--- DATASET EXCERPT ---

-=-=-=-=-

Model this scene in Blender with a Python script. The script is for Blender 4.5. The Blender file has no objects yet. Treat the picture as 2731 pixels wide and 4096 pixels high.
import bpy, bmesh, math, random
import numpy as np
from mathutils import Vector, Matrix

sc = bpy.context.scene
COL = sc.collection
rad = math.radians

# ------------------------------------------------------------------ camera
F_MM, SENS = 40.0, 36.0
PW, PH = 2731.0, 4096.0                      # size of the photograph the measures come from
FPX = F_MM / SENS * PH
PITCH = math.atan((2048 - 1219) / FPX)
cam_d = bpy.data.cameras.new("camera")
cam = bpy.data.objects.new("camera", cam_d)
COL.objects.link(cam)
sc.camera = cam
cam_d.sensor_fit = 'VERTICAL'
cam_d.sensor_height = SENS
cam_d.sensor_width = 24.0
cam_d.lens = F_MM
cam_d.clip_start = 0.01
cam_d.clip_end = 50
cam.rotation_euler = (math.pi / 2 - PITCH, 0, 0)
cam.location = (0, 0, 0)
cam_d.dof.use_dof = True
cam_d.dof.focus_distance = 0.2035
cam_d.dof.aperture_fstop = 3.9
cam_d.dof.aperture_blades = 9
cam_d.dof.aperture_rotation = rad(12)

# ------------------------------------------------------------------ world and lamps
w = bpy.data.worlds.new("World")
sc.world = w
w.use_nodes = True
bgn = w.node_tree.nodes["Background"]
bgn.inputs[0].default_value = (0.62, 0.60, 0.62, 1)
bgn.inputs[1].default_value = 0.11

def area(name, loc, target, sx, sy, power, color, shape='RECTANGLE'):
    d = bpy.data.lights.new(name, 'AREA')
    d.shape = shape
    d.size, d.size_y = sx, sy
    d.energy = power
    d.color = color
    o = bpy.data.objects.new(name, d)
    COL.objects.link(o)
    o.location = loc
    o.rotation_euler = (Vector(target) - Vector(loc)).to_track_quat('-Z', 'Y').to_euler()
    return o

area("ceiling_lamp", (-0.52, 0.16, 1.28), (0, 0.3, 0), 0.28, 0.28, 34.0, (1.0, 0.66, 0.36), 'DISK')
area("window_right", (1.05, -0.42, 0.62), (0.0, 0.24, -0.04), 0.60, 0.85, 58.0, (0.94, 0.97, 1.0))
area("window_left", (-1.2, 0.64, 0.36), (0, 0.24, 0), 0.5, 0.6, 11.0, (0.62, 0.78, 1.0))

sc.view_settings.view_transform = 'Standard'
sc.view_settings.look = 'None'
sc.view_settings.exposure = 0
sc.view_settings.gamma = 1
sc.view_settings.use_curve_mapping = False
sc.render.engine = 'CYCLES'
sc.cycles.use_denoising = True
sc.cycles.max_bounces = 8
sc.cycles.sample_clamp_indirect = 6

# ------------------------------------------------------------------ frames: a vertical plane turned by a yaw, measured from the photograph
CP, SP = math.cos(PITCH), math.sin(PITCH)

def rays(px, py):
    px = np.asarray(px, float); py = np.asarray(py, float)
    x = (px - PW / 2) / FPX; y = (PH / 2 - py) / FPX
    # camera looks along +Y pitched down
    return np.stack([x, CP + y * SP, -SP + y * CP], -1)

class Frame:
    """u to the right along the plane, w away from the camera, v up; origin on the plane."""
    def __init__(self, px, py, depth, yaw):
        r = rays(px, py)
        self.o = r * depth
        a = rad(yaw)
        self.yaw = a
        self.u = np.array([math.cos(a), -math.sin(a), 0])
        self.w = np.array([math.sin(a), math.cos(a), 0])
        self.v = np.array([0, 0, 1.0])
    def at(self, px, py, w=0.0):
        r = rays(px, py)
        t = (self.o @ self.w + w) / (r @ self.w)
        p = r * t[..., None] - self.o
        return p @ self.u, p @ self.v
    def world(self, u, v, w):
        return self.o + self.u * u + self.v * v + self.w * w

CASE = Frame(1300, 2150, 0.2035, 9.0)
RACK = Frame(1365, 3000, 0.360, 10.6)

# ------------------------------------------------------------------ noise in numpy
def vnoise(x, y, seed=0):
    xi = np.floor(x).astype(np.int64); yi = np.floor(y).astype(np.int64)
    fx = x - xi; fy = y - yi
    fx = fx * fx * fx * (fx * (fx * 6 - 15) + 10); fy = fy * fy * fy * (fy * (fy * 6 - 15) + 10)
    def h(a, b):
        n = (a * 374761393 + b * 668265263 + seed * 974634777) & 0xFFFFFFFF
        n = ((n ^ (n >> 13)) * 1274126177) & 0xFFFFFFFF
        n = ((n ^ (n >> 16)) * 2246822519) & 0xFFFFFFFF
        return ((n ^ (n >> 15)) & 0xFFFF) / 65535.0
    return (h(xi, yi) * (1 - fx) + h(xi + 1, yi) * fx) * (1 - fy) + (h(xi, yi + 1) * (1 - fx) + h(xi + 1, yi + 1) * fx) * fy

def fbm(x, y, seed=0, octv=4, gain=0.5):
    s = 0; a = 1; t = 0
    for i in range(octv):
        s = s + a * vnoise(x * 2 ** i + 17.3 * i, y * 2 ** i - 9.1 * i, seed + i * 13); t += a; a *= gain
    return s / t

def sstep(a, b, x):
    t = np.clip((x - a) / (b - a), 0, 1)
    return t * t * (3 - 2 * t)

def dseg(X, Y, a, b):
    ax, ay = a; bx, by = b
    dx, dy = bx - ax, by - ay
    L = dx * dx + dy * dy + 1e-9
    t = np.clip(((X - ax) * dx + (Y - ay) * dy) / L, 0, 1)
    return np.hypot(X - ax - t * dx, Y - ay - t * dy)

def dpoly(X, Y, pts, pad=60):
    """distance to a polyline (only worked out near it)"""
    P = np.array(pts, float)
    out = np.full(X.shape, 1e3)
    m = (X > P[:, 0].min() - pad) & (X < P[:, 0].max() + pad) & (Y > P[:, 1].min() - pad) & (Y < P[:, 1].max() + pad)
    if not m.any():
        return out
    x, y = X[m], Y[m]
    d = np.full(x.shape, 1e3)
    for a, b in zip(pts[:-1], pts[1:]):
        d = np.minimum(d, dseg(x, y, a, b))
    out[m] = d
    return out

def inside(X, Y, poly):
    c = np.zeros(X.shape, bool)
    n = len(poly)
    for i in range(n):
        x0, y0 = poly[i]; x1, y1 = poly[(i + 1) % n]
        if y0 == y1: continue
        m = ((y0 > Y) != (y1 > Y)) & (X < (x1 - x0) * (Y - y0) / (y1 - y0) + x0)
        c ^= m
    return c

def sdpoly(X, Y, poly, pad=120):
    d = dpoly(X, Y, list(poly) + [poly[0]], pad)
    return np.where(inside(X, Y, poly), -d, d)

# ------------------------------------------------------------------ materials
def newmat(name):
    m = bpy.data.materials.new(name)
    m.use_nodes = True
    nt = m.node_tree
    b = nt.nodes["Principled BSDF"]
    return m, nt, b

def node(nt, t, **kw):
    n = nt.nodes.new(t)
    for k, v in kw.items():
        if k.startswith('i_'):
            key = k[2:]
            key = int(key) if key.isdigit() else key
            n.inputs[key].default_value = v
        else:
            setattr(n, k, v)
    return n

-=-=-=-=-

--- INSTRUCTIONS TO FOLLOW ---
Write the listing out again, exactly as shown above.

--- WRITTEN SOLUTION ---
Model this scene in Blender with a Python script. The script is for Blender 4.5. The Blender file has no objects yet. Treat the picture as 2731 pixels wide and 4096 pixels high.
import bpy, bmesh, math, random
import numpy as np
from mathutils import Vector, Matrix

sc = bpy.context.scene
COL = sc.collection
rad = math.radians

# ------------------------------------------------------------------ camera
F_MM, SENS = 40.0, 36.0
PW, PH = 2731.0, 4096.0                      # size of the photograph the measures come from
FPX = F_MM / SENS * PH
PITCH = math.atan((2048 - 1219) / FPX)
cam_d = bpy.data.cameras.new("camera")
cam = bpy.data.objects.new("camera", cam_d)
COL.objects.link(cam)
sc.camera = cam
cam_d.sensor_fit = 'VERTICAL'
cam_d.sensor_height = SENS
cam_d.sensor_width = 24.0
cam_d.lens = F_MM
cam_d.clip_start = 0.01
cam_d.clip_end = 50
cam.rotation_euler = (math.pi / 2 - PITCH, 0, 0)
cam.location = (0, 0, 0)
cam_d.dof.use_dof = True
cam_d.dof.focus_distance = 0.2035
cam_d.dof.aperture_fstop = 3.9
cam_d.dof.aperture_blades = 9
cam_d.dof.aperture_rotation = rad(12)

# ------------------------------------------------------------------ world and lamps
w = bpy.data.worlds.new("World")
sc.world = w
w.use_nodes = True
bgn = w.node_tree.nodes["Background"]
bgn.inputs[0].default_value = (0.62, 0.60, 0.62, 1)
bgn.inputs[1].default_value = 0.11

def area(name, loc, target, sx, sy, power, color, shape='RECTANGLE'):
    d = bpy.data.lights.new(name, 'AREA')
    d.shape = shape
    d.size, d.size_y = sx, sy
    d.energy = power
    d.color = color
    o = bpy.data.objects.new(name, d)
    COL.objects.link(o)
    o.location = loc
    o.rotation_euler = (Vector(target) - Vector(loc)).to_track_quat('-Z', 'Y').to_euler()
    return o

area("ceiling_lamp", (-0.52, 0.16, 1.28), (0, 0.3, 0), 0.28, 0.28, 34.0, (1.0, 0.66, 0.36), 'DISK')
area("window_right", (1.05, -0.42, 0.62), (0.0, 0.24, -0.04), 0.60, 0.85, 58.0, (0.94, 0.97, 1.0))
area("window_left", (-1.2, 0.64, 0.36), (0, 0.24, 0), 0.5, 0.6, 11.0, (0.62, 0.78, 1.0))

sc.view_settings.view_transform = 'Standard'
sc.view_settings.look = 'None'
sc.view_settings.exposure = 0
sc.view_settings.gamma = 1
sc.view_settings.use_curve_mapping = False
sc.render.engine = 'CYCLES'
sc.cycles.use_denoising = True
sc.cycles.max_bounces = 8
sc.cycles.sample_clamp_indirect = 6

# ------------------------------------------------------------------ frames: a vertical plane turned by a yaw, measured from the photograph
CP, SP = math.cos(PITCH), math.sin(PITCH)

def rays(px, py):
    px = np.asarray(px, float); py = np.asarray(py, float)
    x = (px - PW / 2) / FPX; y = (PH / 2 - py) / FPX
    # camera looks along +Y pitched down
    return np.stack([x, CP + y * SP, -SP + y * CP], -1)

class Frame:
    """u to the right along the plane, w away from the camera, v up; origin on the plane."""
    def __init__(self, px, py, depth, yaw):
        r = rays(px, py)
        self.o = r * depth
        a = rad(yaw)
        self.yaw = a
        self.u = np.array([math.cos(a), -math.sin(a), 0])
        self.w = np.array([math.sin(a), math.cos(a), 0])
        self.v = np.array([0, 0, 1.0])
    def at(self, px, py, w=0.0):
        r = rays(px, py)
        t = (self.o @ self.w + w) / (r @ self.w)
        p = r * t[..., None] - self.o
        return p @ self.u, p @ self.v
    def world(self, u, v, w):
        return self.o + self.u * u + self.v * v + self.w * w

CASE = Frame(1300, 2150, 0.2035, 9.0)
RACK = Frame(1365, 3000, 0.360, 10.6)

# ------------------------------------------------------------------ noise in numpy
def vnoise(x, y, seed=0):
    xi = np.floor(x).astype(np.int64); yi = np.floor(y).astype(np.int64)
    fx = x - xi; fy = y - yi
    fx = fx * fx * fx * (fx * (fx * 6 - 15) + 10); fy = fy * fy * fy * (fy * (fy * 6 - 15) + 10)
    def h(a, b):
        n = (a * 374761393 + b * 668265263 + seed * 974634777) & 0xFFFFFFFF
        n = ((n ^ (n >> 13)) * 1274126177) & 0xFFFFFFFF
        n = ((n ^ (n >> 16)) * 2246822519) & 0xFFFFFFFF
        return ((n ^ (n >> 15)) & 0xFFFF) / 65535.0
    return (h(xi, yi) * (1 - fx) + h(xi + 1, yi) * fx) * (1 - fy) + (h(xi, yi + 1) * (1 - fx) + h(xi + 1, yi + 1) * fx) * fy

def fbm(x, y, seed=0, octv=4, gain=0.5):
    s = 0; a = 1; t = 0
    for i in range(octv):
        s = s + a * vnoise(x * 2 ** i + 17.3 * i, y * 2 ** i - 9.1 * i, seed + i * 13); t += a; a *= gain
    return s / t

def sstep(a, b, x):
    t = np.clip((x - a) / (b - a), 0, 1)
    return t * t * (3 - 2 * t)

def dseg(X, Y, a, b):
    ax, ay = a; bx, by = b
    dx, dy = bx - ax, by - ay
    L = dx * dx + dy * dy + 1e-9
    t = np.clip(((X - ax) * dx + (Y - ay) * dy) / L, 0, 1)
    return np.hypot(X - ax - t * dx, Y - ay - t * dy)

def dpoly(X, Y, pts, pad=60):
    """distance to a polyline (only worked out near it)"""
    P = np.array(pts, float)
    out = np.full(X.shape, 1e3)
    m = (X > P[:, 0].min() - pad) & (X < P[:, 0].max() + pad) & (Y > P[:, 1].min() - pad) & (Y < P[:, 1].max() + pad)
    if not m.any():
        return out
    x, y = X[m], Y[m]
    d = np.full(x.shape, 1e3)
    for a, b in zip(pts[:-1], pts[1:]):
        d = np.minimum(d, dseg(x, y, a, b))
    out[m] = d
    return out

def inside(X, Y, poly):
    c = np.zeros(X.shape, bool)
    n = len(poly)
    for i in range(n):
        x0, y0 = poly[i]; x1, y1 = poly[(i + 1) % n]
        if y0 == y1: continue
        m = ((y0 > Y) != (y1 > Y)) & (X < (x1 - x0) * (Y - y0) / (y1 - y0) + x0)
        c ^= m
    return c

def sdpoly(X, Y, poly, pad=120):
    d = dpoly(X, Y, list(poly) + [poly[0]], pad)
    return np.where(inside(X, Y, poly), -d, d)

# ------------------------------------------------------------------ materials
def newmat(name):
    m = bpy.data.materials.new(name)
    m.use_nodes = True
    nt = m.node_tree
    b = nt.nodes["Principled BSDF"]
    return m, nt, b

def node(nt, t, **kw):
    n = nt.nodes.new(t)
    for k, v in kw.items():
        if k.startswith('i_'):
            key = k[2:]
            key = int(key) if key.isdigit() else key
            n.inputs[key].default_value = v
        else:
            setattr(n, k, v)
    return n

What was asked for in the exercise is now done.